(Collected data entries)
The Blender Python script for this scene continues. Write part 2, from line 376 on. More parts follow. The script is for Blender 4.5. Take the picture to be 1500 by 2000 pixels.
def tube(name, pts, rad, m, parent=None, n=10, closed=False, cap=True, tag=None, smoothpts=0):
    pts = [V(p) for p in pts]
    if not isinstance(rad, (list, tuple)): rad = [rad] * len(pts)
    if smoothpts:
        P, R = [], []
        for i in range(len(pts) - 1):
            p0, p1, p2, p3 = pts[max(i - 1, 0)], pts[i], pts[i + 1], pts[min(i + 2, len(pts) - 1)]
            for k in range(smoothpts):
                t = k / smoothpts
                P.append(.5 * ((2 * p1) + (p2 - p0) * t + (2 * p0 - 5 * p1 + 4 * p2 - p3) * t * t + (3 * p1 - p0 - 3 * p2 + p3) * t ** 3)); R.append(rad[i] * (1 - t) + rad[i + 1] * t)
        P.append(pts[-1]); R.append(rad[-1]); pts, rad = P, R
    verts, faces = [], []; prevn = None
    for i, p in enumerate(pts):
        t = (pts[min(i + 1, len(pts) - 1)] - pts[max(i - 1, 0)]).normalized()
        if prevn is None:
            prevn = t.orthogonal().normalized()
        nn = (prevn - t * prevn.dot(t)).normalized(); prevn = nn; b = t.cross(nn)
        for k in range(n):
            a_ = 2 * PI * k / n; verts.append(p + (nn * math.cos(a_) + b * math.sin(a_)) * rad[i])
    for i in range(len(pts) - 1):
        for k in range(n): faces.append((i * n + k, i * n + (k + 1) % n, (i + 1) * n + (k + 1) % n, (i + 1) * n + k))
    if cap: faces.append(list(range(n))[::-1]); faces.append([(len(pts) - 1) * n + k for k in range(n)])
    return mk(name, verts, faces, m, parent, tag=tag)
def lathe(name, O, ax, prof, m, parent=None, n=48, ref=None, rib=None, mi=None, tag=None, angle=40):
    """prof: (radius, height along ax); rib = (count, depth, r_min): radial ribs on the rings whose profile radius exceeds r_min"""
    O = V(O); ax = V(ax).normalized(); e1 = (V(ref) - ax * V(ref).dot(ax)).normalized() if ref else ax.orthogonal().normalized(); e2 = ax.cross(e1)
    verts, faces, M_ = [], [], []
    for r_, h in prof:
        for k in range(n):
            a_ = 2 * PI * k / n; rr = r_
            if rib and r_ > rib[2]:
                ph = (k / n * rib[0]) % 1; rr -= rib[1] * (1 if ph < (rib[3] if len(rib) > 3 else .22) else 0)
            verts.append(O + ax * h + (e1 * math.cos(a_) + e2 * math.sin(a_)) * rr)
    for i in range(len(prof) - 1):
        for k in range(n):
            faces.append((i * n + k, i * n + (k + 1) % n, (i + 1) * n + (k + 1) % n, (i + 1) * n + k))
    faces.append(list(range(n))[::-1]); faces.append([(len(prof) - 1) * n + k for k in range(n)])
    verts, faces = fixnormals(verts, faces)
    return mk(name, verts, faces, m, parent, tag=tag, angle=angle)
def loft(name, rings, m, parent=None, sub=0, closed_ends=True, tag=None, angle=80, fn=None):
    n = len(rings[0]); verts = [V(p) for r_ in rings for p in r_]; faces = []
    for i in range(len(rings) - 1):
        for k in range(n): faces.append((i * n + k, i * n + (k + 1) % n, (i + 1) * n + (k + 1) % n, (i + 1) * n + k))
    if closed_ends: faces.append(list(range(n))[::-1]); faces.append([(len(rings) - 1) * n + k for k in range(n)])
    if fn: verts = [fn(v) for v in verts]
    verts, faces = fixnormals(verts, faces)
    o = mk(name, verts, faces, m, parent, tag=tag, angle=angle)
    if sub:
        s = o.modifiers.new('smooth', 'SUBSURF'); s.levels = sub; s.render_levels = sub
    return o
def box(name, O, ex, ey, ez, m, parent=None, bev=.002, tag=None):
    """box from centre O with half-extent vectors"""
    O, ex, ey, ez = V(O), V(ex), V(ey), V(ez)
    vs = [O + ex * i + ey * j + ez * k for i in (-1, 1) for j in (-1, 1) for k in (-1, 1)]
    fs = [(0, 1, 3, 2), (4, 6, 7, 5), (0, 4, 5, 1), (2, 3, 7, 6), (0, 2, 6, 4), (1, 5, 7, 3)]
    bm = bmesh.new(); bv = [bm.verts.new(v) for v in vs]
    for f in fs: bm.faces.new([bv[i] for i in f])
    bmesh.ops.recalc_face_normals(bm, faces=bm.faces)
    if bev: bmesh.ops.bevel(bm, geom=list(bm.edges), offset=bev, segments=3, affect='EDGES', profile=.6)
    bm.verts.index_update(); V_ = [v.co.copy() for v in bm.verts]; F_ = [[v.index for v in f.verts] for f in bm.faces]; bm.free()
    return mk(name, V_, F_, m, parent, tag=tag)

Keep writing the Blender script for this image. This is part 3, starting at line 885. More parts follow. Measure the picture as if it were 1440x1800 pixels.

**Work to do:** Word for word, restate all of the data shown above.

**Output for this task:**
The Blender Python script for this scene continues. Write part 2, from line 376 on. More parts follow. The script is for Blender 4.5. Take the picture to be 1500 by 2000 pixels.
def tube(name, pts, rad, m, parent=None, n=10, closed=False, cap=True, tag=None, smoothpts=0):
    pts = [V(p) for p in pts]
    if not isinstance(rad, (list, tuple)): rad = [rad] * len(pts)
    if smoothpts:
        P, R = [], []
        for i in range(len(pts) - 1):
            p0, p1, p2, p3 = pts[max(i - 1, 0)], pts[i], pts[i + 1], pts[min(i + 2, len(pts) - 1)]
            for k in range(smoothpts):
                t = k / smoothpts
                P.append(.5 * ((2 * p1) + (p2 - p0) * t + (2 * p0 - 5 * p1 + 4 * p2 - p3) * t * t + (3 * p1 - p0 - 3 * p2 + p3) * t ** 3)); R.append(rad[i] * (1 - t) + rad[i + 1] * t)
        P.append(pts[-1]); R.append(rad[-1]); pts, rad = P, R
    verts, faces = [], []; prevn = None
    for i, p in enumerate(pts):
        t = (pts[min(i + 1, len(pts) - 1)] - pts[max(i - 1, 0)]).normalized()
        if prevn is None:
            prevn = t.orthogonal().normalized()
        nn = (prevn - t * prevn.dot(t)).normalized(); prevn = nn; b = t.cross(nn)
        for k in range(n):
            a_ = 2 * PI * k / n; verts.append(p + (nn * math.cos(a_) + b * math.sin(a_)) * rad[i])
    for i in range(len(pts) - 1):
        for k in range(n): faces.append((i * n + k, i * n + (k + 1) % n, (i + 1) * n + (k + 1) % n, (i + 1) * n + k))
    if cap: faces.append(list(range(n))[::-1]); faces.append([(len(pts) - 1) * n + k for k in range(n)])
    return mk(name, verts, faces, m, parent, tag=tag)
def lathe(name, O, ax, prof, m, parent=None, n=48, ref=None, rib=None, mi=None, tag=None, angle=40):
    """prof: (radius, height along ax); rib = (count, depth, r_min): radial ribs on the rings whose profile radius exceeds r_min"""
    O = V(O); ax = V(ax).normalized(); e1 = (V(ref) - ax * V(ref).dot(ax)).normalized() if ref else ax.orthogonal().normalized(); e2 = ax.cross(e1)
    verts, faces, M_ = [], [], []
    for r_, h in prof:
        for k in range(n):
            a_ = 2 * PI * k / n; rr = r_
            if rib and r_ > rib[2]:
                ph = (k / n * rib[0]) % 1; rr -= rib[1] * (1 if ph < (rib[3] if len(rib) > 3 else .22) else 0)
            verts.append(O + ax * h + (e1 * math.cos(a_) + e2 * math.sin(a_)) * rr)
    for i in range(len(prof) - 1):
        for k in range(n):
            faces.append((i * n + k, i * n + (k + 1) % n, (i + 1) * n + (k + 1) % n, (i + 1) * n + k))
    faces.append(list(range(n))[::-1]); faces.append([(len(prof) - 1) * n + k for k in range(n)])
    verts, faces = fixnormals(verts, faces)
    return mk(name, verts, faces, m, parent, tag=tag, angle=angle)
def loft(name, rings, m, parent=None, sub=0, closed_ends=True, tag=None, angle=80, fn=None):
    n = len(rings[0]); verts = [V(p) for r_ in rings for p in r_]; faces = []
    for i in range(len(rings) - 1):
        for k in range(n): faces.append((i * n + k, i * n + (k + 1) % n, (i + 1) * n + (k + 1) % n, (i + 1) * n + k))
    if closed_ends: faces.append(list(range(n))[::-1]); faces.append([(len(rings) - 1) * n + k for k in range(n)])
    if fn: verts = [fn(v) for v in verts]
    verts, faces = fixnormals(verts, faces)
    o = mk(name, verts, faces, m, parent, tag=tag, angle=angle)
    if sub:
        s = o.modifiers.new('smooth', 'SUBSURF'); s.levels = sub; s.render_levels = sub
    return o
def box(name, O, ex, ey, ez, m, parent=None, bev=.002, tag=None):
    """box from centre O with half-extent vectors"""
    O, ex, ey, ez = V(O), V(ex), V(ey), V(ez)
    vs = [O + ex * i + ey * j + ez * k for i in (-1, 1) for j in (-1, 1) for k in (-1, 1)]
    fs = [(0, 1, 3, 2), (4, 6, 7, 5), (0, 4, 5, 1), (2, 3, 7, 6), (0, 2, 6, 4), (1, 5, 7, 3)]
    bm = bmesh.new(); bv = [bm.verts.new(v) for v in vs]
    for f in fs: bm.faces.new([bv[i] for i in f])
    bmesh.ops.recalc_face_normals(bm, faces=bm.faces)
    if bev: bmesh.ops.bevel(bm, geom=list(bm.edges), offset=bev, segments=3, affect='EDGES', profile=.6)
    bm.verts.index_update(); V_ = [v.co.copy() for v in bm.verts]; F_ = [[v.index for v in f.verts] for f in bm.faces]; bm.free()
    return mk(name, V_, F_, m, parent, tag=tag)

Keep writing the Blender script for this image. This is part 3, starting at line 885. More parts follow. Measure the picture as if it were 1440x1800 pixels.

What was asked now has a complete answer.